> WHAT YOU ARE ASKED TO DO:
Repeat the listing below word for word, stopping after the line that contains "S.view_settings.exposure = 0.0".

(Stored data)
BEGIN

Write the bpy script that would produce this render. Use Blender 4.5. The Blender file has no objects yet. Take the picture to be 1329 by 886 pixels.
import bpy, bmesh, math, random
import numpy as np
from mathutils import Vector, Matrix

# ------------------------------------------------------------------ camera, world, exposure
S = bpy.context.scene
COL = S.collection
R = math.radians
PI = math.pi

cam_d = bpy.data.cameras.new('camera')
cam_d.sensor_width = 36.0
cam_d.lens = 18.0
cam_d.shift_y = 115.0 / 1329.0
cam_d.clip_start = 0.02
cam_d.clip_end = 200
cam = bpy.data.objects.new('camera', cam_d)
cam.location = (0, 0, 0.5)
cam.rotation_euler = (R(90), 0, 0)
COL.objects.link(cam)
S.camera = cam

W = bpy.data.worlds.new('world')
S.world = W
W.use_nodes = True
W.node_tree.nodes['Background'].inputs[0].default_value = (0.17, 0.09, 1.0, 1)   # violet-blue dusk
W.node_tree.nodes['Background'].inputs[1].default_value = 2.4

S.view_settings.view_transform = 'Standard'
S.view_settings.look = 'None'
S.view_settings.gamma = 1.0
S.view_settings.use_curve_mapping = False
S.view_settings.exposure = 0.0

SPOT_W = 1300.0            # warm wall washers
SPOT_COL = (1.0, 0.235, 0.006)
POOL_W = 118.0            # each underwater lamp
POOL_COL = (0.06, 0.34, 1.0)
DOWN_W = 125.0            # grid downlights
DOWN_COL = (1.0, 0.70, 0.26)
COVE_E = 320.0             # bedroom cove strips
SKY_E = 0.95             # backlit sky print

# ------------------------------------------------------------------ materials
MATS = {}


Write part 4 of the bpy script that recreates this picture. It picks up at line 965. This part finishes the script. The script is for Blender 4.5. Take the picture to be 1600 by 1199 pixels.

END

> SOLUTION TO THIS TASK:
Write the bpy script that would produce this render. Use Blender 4.5. The Blender file has no objects yet. Take the picture to be 1329 by 886 pixels.
import bpy, bmesh, math, random
import numpy as np
from mathutils import Vector, Matrix

# ------------------------------------------------------------------ camera, world, exposure
S = bpy.context.scene
COL = S.collection
R = math.radians
PI = math.pi

cam_d = bpy.data.cameras.new('camera')
cam_d.sensor_width = 36.0
cam_d.lens = 18.0
cam_d.shift_y = 115.0 / 1329.0
cam_d.clip_start = 0.02
cam_d.clip_end = 200
cam = bpy.data.objects.new('camera', cam_d)
cam.location = (0, 0, 0.5)
cam.rotation_euler = (R(90), 0, 0)
COL.objects.link(cam)
S.camera = cam

W = bpy.data.worlds.new('world')
S.world = W
W.use_nodes = True
W.node_tree.nodes['Background'].inputs[0].default_value = (0.17, 0.09, 1.0, 1)   # violet-blue dusk
W.node_tree.nodes['Background'].inputs[1].default_value = 2.4

S.view_settings.view_transform = 'Standard'
S.view_settings.look = 'None'
S.view_settings.gamma = 1.0
S.view_settings.use_curve_mapping = False
S.view_settings.exposure = 0.0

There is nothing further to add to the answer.